Many embodiments other than those set forth above can be found in the appended claims.
While the spirit of the invention has been described in detail with reference to particular embodiments, the embodiments are for illustrative purposes only and do not limit the invention. It is to be appreciated that those skilled in the art can change or modify the embodiments without departing from the scope and spirit of the invention.

Claims

1. A cell unit for a fuel cell, comprising:

an electrolyte membrane;

an electrode unit, comprising an anode being formed on one surface of the electrolyte membrane and a cathode being formed on the other surface of the electrolyte membrane;

a current collector, being stacked on the electrode unit to be electrically connected to the electrode unit; and

a conductive layer, being interposed between the electrode unit and the current collector to reduce a contact resistance between the electrode unit and the current collector.

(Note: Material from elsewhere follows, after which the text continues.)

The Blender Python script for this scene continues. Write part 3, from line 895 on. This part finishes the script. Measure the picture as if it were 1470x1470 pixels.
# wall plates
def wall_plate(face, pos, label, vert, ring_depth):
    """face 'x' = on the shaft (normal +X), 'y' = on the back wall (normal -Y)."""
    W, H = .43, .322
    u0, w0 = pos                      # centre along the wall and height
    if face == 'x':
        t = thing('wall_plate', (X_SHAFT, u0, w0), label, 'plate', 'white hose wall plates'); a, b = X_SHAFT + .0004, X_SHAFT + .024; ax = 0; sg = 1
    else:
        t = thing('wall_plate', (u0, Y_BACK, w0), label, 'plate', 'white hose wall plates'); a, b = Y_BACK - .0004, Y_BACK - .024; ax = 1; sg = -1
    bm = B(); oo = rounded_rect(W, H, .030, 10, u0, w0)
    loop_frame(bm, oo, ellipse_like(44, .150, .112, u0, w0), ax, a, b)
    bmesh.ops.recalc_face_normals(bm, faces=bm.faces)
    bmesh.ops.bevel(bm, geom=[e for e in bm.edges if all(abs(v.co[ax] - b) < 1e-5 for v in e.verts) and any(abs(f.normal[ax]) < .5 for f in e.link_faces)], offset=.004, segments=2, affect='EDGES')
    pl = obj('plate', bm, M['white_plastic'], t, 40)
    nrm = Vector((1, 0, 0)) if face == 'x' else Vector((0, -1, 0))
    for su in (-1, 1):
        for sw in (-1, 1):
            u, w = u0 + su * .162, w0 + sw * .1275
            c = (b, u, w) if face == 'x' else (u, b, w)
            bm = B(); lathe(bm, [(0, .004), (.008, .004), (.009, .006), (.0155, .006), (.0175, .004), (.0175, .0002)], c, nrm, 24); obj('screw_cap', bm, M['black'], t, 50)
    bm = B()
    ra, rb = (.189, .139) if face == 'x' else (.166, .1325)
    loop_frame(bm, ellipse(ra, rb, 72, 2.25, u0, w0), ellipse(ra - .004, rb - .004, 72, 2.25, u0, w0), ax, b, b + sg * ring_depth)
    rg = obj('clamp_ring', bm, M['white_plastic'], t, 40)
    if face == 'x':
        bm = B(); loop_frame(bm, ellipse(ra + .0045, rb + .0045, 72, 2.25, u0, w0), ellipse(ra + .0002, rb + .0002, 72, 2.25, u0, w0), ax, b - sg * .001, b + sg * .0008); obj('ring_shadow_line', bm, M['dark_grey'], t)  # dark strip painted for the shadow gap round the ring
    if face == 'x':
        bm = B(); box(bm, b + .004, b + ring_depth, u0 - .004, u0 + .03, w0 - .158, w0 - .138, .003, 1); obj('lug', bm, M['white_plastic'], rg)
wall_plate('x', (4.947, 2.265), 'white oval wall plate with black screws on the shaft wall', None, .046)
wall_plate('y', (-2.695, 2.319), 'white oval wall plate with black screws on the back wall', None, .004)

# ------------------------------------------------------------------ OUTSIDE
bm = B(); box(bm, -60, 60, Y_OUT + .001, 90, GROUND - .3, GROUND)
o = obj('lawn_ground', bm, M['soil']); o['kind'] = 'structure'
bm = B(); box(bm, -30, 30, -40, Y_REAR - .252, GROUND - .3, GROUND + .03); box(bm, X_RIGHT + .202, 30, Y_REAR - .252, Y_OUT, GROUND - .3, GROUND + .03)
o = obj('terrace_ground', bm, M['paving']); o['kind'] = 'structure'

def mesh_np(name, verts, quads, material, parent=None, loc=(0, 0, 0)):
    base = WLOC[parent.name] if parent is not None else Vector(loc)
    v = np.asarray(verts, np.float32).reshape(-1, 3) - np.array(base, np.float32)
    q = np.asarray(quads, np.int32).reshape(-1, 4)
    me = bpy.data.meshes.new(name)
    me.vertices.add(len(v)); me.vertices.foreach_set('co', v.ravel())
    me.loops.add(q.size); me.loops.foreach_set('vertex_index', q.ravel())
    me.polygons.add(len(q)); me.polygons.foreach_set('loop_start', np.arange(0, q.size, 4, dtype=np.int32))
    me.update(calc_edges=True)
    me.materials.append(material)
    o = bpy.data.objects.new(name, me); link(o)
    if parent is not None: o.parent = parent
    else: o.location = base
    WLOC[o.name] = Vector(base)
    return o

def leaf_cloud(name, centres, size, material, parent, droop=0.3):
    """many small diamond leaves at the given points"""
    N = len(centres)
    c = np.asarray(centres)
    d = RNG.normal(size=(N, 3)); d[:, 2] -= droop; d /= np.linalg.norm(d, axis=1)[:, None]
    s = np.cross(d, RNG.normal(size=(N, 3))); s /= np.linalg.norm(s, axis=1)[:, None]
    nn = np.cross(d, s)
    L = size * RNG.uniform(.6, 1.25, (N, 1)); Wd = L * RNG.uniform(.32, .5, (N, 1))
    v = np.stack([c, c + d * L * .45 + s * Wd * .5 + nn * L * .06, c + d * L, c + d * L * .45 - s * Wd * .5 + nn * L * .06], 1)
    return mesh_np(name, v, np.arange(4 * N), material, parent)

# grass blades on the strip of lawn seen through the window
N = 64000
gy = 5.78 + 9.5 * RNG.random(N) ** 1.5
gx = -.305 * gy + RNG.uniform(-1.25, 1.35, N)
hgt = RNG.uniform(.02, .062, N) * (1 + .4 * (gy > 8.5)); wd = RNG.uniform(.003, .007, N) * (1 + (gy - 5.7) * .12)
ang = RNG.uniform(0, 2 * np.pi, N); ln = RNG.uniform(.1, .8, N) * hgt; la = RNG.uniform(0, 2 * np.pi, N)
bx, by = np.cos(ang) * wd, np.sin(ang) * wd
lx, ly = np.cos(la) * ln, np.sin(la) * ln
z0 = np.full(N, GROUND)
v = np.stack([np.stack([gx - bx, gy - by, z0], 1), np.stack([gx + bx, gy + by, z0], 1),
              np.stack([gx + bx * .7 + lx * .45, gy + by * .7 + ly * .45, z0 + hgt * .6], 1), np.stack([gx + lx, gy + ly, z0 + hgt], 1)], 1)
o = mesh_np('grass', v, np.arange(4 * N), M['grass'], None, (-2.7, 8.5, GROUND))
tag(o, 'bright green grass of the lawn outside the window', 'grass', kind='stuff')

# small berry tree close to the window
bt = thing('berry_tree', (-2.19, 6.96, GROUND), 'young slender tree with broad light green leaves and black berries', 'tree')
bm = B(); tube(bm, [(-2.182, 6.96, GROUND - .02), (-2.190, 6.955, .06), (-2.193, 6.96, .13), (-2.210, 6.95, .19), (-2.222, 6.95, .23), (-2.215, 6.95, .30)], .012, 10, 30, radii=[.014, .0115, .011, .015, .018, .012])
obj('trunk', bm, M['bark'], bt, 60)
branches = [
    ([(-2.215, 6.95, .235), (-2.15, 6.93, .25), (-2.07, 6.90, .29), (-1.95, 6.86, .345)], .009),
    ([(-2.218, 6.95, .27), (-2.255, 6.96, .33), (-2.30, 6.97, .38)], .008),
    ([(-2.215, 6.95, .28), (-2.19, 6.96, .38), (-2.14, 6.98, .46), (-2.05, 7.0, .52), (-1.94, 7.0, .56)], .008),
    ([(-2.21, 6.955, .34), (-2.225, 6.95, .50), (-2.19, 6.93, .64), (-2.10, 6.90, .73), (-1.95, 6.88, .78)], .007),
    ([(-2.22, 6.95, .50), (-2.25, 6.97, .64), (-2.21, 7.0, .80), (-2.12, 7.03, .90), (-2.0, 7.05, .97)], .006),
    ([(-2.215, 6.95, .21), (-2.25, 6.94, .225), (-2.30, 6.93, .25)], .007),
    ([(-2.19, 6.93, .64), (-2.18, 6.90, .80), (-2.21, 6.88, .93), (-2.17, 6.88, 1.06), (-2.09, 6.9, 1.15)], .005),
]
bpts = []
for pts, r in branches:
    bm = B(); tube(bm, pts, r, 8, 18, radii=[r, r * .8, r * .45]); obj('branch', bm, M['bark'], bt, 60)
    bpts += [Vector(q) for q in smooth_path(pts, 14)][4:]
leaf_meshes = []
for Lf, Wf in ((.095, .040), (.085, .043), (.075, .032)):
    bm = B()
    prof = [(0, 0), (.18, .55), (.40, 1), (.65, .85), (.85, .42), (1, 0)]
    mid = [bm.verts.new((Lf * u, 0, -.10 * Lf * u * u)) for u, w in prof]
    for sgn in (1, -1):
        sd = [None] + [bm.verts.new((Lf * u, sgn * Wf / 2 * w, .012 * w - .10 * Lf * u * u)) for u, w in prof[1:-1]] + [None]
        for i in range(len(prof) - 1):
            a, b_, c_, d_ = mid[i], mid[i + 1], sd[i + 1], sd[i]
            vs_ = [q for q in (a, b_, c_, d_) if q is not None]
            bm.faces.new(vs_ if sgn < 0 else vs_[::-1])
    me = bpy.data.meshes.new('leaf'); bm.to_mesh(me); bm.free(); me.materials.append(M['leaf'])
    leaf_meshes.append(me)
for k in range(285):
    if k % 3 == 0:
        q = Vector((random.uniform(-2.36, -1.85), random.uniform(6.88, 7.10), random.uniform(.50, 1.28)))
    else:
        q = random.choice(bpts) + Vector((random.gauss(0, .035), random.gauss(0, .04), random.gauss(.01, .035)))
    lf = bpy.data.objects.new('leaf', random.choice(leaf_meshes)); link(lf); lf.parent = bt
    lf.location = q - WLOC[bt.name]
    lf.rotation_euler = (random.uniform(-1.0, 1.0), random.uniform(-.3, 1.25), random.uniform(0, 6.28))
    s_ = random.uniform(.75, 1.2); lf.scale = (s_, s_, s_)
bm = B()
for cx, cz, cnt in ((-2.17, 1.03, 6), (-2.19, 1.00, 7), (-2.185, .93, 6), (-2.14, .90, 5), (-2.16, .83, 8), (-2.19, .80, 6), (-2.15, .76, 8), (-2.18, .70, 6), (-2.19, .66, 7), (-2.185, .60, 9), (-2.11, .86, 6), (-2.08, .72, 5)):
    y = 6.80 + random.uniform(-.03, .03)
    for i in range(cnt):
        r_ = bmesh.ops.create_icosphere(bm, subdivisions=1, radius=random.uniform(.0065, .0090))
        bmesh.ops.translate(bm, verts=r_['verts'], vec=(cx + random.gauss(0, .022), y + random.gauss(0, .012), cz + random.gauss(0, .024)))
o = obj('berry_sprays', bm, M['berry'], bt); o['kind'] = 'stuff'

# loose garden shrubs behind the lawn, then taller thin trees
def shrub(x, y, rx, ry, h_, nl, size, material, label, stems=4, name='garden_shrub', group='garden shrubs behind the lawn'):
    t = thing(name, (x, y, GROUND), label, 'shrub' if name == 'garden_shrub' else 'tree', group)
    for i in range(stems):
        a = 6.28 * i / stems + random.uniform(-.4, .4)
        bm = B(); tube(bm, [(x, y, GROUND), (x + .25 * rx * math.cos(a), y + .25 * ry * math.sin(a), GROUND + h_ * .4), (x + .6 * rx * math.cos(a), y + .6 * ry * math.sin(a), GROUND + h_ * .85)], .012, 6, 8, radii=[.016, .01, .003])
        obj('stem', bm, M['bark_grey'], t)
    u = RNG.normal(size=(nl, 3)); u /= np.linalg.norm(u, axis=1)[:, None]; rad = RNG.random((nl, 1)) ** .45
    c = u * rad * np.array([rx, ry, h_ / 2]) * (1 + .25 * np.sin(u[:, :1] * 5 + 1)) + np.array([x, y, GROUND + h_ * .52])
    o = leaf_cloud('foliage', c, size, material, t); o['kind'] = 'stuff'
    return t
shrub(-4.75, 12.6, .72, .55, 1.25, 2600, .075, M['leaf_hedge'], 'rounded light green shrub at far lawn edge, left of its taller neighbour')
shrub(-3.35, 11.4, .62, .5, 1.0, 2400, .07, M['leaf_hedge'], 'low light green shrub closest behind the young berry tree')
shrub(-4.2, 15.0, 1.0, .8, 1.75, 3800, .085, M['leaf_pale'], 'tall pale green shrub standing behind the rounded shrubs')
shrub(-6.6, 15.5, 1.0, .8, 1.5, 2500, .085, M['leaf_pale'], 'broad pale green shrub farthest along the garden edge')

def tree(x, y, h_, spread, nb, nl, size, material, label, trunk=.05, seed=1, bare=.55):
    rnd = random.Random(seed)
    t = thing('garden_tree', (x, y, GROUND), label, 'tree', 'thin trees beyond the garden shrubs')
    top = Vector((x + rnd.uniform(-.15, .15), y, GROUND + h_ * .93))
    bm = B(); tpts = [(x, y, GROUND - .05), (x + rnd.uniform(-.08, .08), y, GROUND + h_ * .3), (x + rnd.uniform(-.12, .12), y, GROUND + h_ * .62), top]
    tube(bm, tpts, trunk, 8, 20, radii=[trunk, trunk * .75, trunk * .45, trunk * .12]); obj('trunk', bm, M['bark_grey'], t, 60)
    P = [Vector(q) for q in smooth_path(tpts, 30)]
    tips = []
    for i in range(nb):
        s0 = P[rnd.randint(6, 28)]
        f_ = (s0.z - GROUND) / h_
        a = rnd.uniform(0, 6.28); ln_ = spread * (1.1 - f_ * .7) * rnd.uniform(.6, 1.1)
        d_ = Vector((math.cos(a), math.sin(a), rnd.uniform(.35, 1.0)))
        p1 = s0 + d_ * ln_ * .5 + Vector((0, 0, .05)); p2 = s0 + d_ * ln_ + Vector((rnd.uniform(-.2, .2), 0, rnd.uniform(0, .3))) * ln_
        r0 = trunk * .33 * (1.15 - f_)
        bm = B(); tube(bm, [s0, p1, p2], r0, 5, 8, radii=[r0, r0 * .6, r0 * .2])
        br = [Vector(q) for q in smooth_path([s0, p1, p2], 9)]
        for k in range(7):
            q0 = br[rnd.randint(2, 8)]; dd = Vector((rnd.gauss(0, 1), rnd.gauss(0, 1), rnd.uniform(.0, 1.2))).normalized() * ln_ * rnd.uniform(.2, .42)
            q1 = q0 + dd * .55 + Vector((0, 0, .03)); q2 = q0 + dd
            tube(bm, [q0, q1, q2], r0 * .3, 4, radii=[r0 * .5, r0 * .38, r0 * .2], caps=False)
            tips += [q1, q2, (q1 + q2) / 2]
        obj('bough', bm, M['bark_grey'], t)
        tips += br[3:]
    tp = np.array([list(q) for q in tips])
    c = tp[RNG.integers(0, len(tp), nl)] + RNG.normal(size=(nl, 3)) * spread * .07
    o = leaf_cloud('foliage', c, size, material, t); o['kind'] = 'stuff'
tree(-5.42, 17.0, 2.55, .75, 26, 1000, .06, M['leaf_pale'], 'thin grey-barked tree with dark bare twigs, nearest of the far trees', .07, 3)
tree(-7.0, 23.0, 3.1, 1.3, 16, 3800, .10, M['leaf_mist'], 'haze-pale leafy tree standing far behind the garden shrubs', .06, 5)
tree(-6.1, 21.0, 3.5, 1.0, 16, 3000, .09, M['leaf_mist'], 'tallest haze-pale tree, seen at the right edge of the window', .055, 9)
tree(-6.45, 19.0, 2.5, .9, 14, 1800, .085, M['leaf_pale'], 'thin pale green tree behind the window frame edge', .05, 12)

2. The cell unit for a fuel cell of claim 1, wherein a plurality of electrode units are included, and

the current collector is a flexible printed circuit board which electrically connects the plurality of electrode units to each other.

3. The cell unit for a fuel cell of claim 2, wherein the current collector electrically connects the plurality of electrode units to each other in series.

4. A method for manufacturing a cell unit for a fuel cell in which a current collector is stacked on an electrode unit having an anode and a cathode, the method comprising:

forming the electrode unit on both surfaces of an electrolyte membrane;

forming a conductive layer on the electrode unit to reduce a contact resistance between the electrode unit and the current collector; and

stacking the current collector on the conductive layer to be electrically connected to the electrode unit.

5. The method of claim 4, wherein the forming the conductive layer is performed by applying a conductive material on the electrode unit by use of an inkjet method.

6. The method of claim 5, further comprising: curing and sintering the conductive layer, after the stacking the current collector.

7. The method of claim 6, further comprising: pressing the current collector, after the stacking the current collector.

8. The method of claim 7, wherein the curing and sintering the conductive layer and the pressing the current collector are simultaneously performed.

9. The method of claim 4, wherein a plurality of electrode units are included, and

10. The method of claim 9, wherein the current collector electrically connects the plurality of electrode units to each other in series.